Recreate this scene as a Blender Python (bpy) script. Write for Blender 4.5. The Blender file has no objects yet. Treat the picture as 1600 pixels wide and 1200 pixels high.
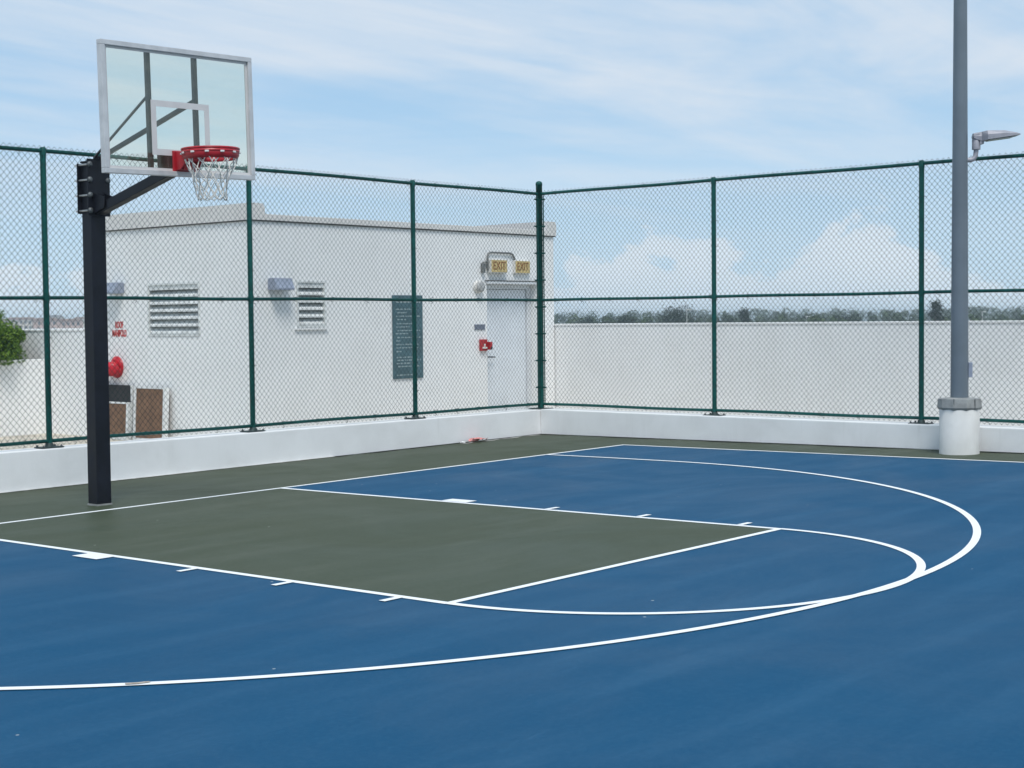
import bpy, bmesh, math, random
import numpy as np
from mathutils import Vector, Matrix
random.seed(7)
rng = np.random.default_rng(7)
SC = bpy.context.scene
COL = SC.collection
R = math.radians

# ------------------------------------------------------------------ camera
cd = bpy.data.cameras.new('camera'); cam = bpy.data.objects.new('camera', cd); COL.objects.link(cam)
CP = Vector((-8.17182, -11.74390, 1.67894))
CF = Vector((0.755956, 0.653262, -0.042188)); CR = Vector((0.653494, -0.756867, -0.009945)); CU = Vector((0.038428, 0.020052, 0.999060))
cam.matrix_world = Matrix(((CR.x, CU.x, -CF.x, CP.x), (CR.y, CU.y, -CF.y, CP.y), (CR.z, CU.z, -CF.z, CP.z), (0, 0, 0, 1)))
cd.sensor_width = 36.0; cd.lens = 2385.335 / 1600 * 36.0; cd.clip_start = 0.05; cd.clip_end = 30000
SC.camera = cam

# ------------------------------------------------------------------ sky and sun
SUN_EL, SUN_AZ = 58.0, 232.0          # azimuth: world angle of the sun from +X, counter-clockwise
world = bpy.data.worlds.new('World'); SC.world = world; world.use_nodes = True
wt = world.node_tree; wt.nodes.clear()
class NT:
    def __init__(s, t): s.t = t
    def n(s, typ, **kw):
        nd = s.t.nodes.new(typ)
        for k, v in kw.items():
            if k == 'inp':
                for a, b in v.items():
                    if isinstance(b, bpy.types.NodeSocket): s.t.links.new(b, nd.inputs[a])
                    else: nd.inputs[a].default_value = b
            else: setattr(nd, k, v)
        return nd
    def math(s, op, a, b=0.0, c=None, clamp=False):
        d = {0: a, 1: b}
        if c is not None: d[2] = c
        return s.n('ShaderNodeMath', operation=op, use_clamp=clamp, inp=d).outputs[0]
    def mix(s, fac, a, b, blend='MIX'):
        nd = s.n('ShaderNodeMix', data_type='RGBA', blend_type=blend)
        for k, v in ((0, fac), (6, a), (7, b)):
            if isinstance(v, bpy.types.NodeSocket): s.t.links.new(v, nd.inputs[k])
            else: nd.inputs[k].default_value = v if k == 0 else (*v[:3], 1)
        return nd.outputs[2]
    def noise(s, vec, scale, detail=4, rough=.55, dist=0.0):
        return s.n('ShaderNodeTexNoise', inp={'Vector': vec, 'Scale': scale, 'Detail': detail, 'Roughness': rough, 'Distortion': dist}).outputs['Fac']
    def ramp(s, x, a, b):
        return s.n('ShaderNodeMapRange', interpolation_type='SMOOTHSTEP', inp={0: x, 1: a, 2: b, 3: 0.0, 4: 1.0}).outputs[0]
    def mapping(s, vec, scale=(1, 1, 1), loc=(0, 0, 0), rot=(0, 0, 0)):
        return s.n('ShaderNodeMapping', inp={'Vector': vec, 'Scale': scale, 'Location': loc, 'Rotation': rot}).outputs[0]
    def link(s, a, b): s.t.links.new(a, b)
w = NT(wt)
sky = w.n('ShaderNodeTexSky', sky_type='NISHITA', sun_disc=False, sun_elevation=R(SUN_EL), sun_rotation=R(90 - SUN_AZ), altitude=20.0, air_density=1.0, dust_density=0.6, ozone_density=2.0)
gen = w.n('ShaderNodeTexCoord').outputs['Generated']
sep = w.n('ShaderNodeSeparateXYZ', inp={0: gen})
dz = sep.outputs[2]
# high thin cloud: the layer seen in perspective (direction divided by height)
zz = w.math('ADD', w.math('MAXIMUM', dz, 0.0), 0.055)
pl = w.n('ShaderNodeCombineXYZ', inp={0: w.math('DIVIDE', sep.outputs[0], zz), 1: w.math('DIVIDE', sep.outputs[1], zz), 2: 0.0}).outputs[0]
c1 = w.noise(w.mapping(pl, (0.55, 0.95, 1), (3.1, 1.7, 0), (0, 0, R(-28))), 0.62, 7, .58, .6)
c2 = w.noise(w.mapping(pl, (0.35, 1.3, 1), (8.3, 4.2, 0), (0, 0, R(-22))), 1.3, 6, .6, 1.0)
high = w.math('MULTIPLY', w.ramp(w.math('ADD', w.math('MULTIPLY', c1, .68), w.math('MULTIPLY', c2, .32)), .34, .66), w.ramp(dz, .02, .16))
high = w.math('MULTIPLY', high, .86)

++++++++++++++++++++

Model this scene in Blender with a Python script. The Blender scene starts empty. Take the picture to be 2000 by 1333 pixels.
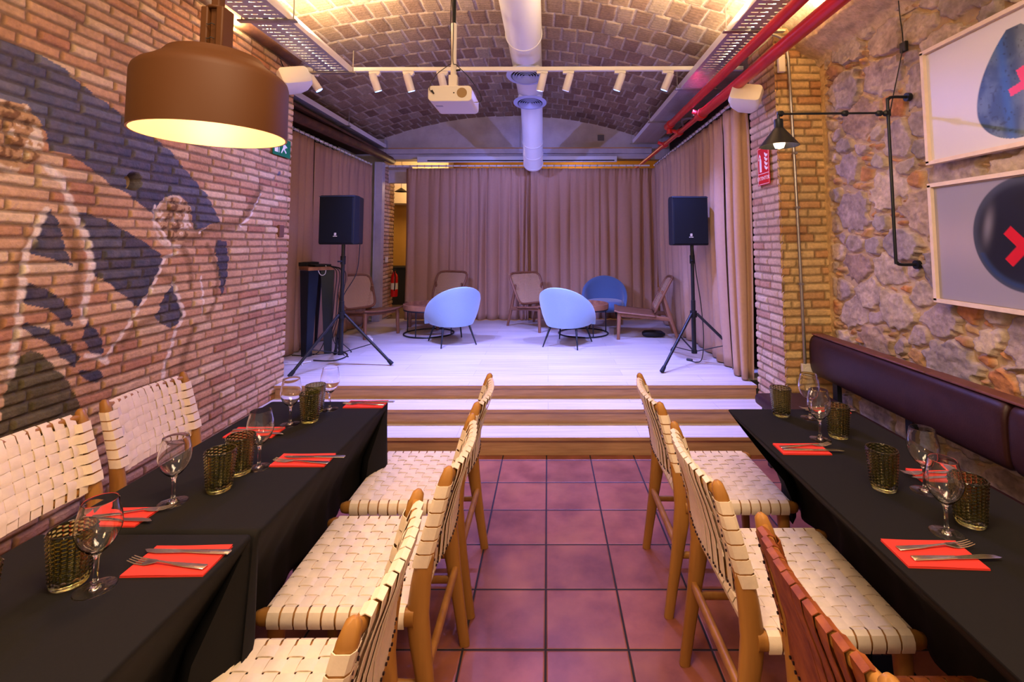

++++++++++++++++++++

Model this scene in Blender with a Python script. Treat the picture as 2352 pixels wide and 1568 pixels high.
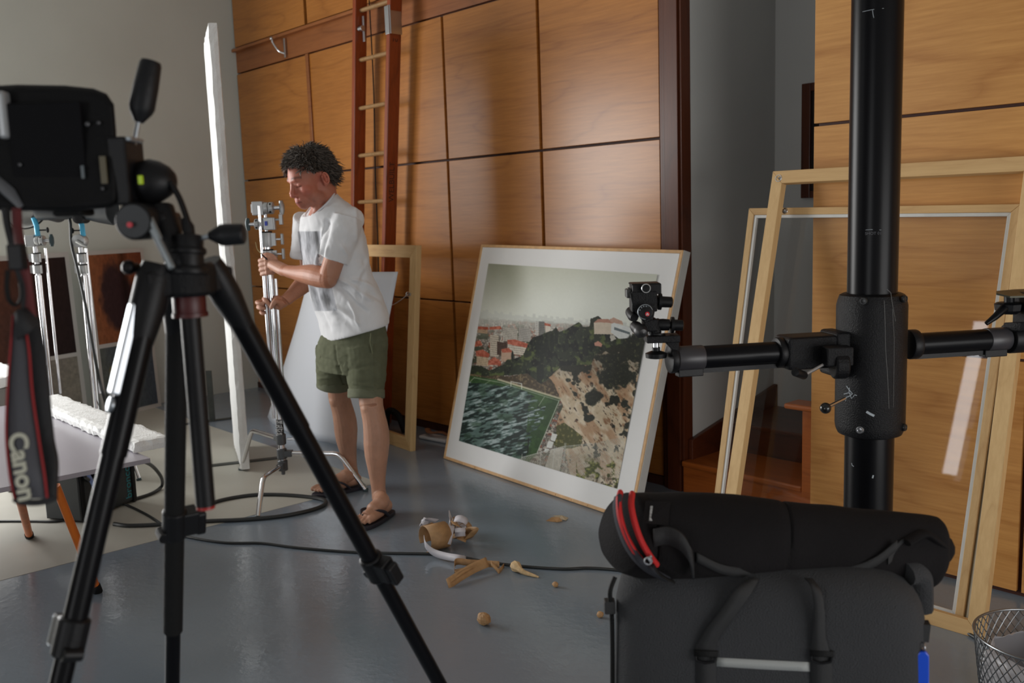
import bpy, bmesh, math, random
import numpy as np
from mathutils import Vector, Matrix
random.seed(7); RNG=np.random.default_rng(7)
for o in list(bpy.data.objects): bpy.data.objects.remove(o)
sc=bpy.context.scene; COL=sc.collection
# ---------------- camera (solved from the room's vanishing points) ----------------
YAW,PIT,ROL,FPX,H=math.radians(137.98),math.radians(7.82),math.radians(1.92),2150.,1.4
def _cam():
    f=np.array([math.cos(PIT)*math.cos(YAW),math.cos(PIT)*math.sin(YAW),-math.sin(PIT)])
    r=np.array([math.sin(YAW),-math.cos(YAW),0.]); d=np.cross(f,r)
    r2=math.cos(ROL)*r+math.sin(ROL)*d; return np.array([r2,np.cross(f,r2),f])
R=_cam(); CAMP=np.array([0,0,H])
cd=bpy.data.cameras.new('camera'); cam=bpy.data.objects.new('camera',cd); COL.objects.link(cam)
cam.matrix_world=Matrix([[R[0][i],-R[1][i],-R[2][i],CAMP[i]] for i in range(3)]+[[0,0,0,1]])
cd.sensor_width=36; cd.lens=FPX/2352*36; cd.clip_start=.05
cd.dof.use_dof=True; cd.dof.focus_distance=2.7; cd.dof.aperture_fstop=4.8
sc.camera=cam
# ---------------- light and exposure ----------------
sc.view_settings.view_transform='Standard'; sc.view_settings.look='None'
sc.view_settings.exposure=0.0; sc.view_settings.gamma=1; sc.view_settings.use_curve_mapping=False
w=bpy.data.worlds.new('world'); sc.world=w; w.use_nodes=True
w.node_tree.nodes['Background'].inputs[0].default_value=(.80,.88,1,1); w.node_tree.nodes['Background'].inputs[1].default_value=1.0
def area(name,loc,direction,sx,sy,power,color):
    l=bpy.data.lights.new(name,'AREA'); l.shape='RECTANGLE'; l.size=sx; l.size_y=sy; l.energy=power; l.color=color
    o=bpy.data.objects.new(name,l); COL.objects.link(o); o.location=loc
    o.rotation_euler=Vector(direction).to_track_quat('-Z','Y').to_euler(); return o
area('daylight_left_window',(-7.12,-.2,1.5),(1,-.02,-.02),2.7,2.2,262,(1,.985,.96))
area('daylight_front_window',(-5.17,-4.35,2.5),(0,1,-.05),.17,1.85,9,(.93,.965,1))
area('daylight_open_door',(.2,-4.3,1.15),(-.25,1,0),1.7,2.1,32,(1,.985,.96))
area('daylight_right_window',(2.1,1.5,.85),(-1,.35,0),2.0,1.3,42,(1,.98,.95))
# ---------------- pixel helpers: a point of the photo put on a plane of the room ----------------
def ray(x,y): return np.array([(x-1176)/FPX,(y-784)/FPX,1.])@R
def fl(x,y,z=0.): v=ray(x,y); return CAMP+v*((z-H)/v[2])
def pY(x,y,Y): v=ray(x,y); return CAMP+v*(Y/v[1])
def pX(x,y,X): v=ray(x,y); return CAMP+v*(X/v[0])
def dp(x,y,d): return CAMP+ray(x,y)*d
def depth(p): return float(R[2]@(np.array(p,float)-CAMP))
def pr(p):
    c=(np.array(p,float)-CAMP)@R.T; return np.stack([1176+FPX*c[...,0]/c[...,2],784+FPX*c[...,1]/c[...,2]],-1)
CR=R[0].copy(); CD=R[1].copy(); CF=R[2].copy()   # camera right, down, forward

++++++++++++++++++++

Task statement: Set down the lines running from the one with "Recreate this scene" through the one with "SC.camera = cam", both ends kept, exactly and with no pictures.

Correct result:
Recreate this scene as a Blender Python (bpy) script. Write for Blender 4.5. The Blender file has no objects yet. Treat the picture as 1600 pixels wide and 1200 pixels high.
import bpy, bmesh, math, random
import numpy as np
from mathutils import Vector, Matrix
random.seed(7)
rng = np.random.default_rng(7)
SC = bpy.context.scene
COL = SC.collection
R = math.radians

# ------------------------------------------------------------------ camera
cd = bpy.data.cameras.new('camera'); cam = bpy.data.objects.new('camera', cd); COL.objects.link(cam)
CP = Vector((-8.17182, -11.74390, 1.67894))
CF = Vector((0.755956, 0.653262, -0.042188)); CR = Vector((0.653494, -0.756867, -0.009945)); CU = Vector((0.038428, 0.020052, 0.999060))
cam.matrix_world = Matrix(((CR.x, CU.x, -CF.x, CP.x), (CR.y, CU.y, -CF.y, CP.y), (CR.z, CU.z, -CF.z, CP.z), (0, 0, 0, 1)))
cd.sensor_width = 36.0; cd.lens = 2385.335 / 1600 * 36.0; cd.clip_start = 0.05; cd.clip_end = 30000
SC.camera = cam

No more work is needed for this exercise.